Dans ce cas, le champ d'utilisation des caméras serait toutefois limité : le recours aux caméras ne serait réservé qu'aux opérations d'extraction judiciaire et de transfèrement administratif, qui sont les seules missions au cours desquelles les agents de l'administration pénitentiaire ne disposent pas de vidéosurveillance.
Contrairement à ce qui est envisagé pour les sapeurs-pompiers, les auteurs de la proposition de loi proposent de rendre le dispositif immédiatement pérenne. Les conditions de mise en oeuvre et les garanties prévues sont alignées sur celles qui sont prévues pour les autres catégories d'agents publics.
Sur le principe, les objectifs poursuivis par les auteurs de la proposition de loi me paraissent légitimes. Nos agents publics ne sauraient continuer à faire l'objet d'agressions répétées, simplement parce qu'ils incarnent l'autorité publique. C'est pourquoi je vous proposerai de valider l'extension de l'usage des caméras mobiles qui est proposée.

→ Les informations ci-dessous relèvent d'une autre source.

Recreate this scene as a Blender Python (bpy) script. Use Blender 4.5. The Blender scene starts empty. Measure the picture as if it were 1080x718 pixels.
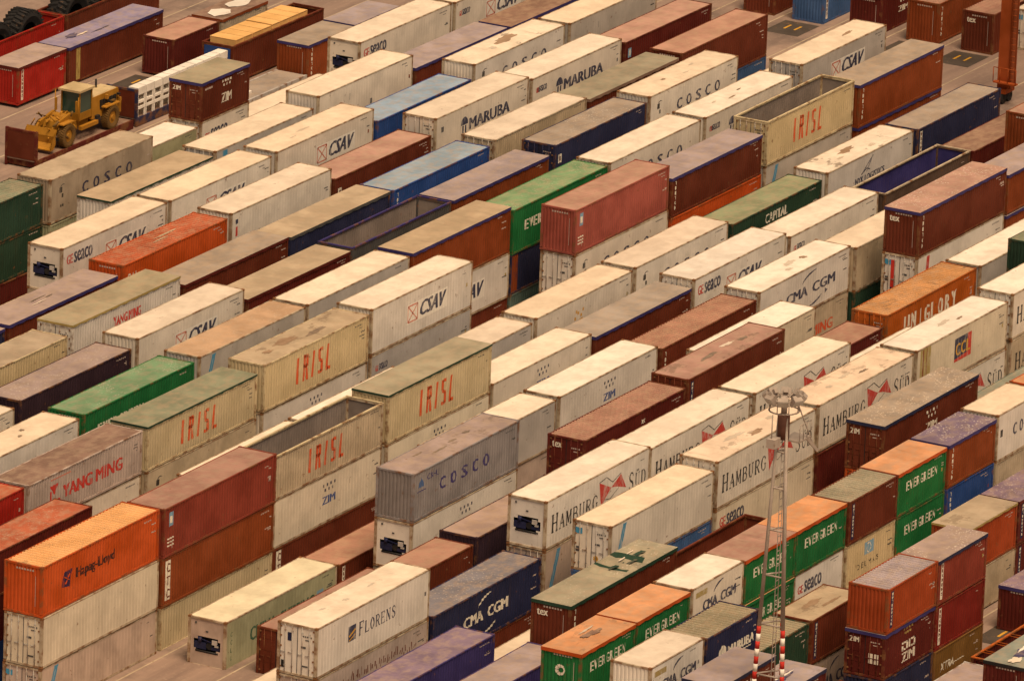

Plusieurs modifications me paraissent toutefois nécessaires, d'une part, pour assurer la proportionnalité des dispositifs proposés, d'autre part, pour les adapter aux besoins du terrain.
S'agissant des sapeurs-pompiers, l'extension de l'usage des caméras mobiles n'est pas neutre : pour la première fois, nous l'étendrions à des agents qui ne remplissent pas une mission de sécurité publique. Il m'est donc apparu nécessaire de prévoir des garanties supplémentaires pour assurer la proportionnalité du dispositif, garanties que je vous présenterai plus en détail lors de l'examen de mes amendements.
En ce qui concerne les surveillants pénitentiaires, je souhaite vous proposer d'étendre l'usage des caméras mobiles au-delà de ce que prévoit la proposition de loi. Bien entendu, il ne s'agirait pas d'étendre leur usage à tous les surveillants ni à toutes les missions qu'ils remplissent. Il semble néanmoins que l'usage des caméras mobiles puisse se révéler utile dans le cadre de missions qui présentent un risque particulier d'incident ou d'évasion, soit en raison de leur nature - je pense aux missions des équipes régionales d'intervention et de sécurité qui interviennent en cas de crise -, soit en raison du niveau de dangerosité des détenus concernés - je pense notamment aux détenus violents ou radicalisés.
Il m'a été rapporté que l'administration pénitentiaire avait déjà recours à des caméras mobiles, mais sans aucun cadre légal. L'extension que je vous propose aurait donc, à tout le moins, le mérite de donner un cadre à ces pratiques. En contrepartie de cette extension du champ de l'article 2, je vous proposerai de rendre le dispositif expérimental pour une durée de trois ans.
Enfin, il m'est apparu nécessaire de profiter de l'occasion qui nous est donnée d'examiner cette proposition de loi pour pérenniser l'usage des caméras mobiles pour les polices municipales. L'expérimentation qui avait été prévue par le législateur a pris fin le 3 juin 2018. Nous nous trouvons donc aujourd'hui dans une situation de vide juridique, qui fragilise l'usage de ces caméras par les communes.
Le Gouvernement, avec un retard que l'on ne peut que déplorer, nous a transmis un rapport d'évaluation, qui dresse un bilan positif de l'expérimentation. Au total, 344 communes ont demandé à pouvoir se doter de ces caméras, et 2 106 caméras ont été déployées. Le caractère dissuasif du port des caméras a, comme pour les autres forces de l'ordre, été salué par la plupart des communes concernées.
Compte tenu de ce bilan, je vous soumettrai un amendement qui pérennise le dispositif. Plusieurs d'entre vous ont d'ailleurs déposé des amendements en ce sens et devraient donc obtenir satisfaction.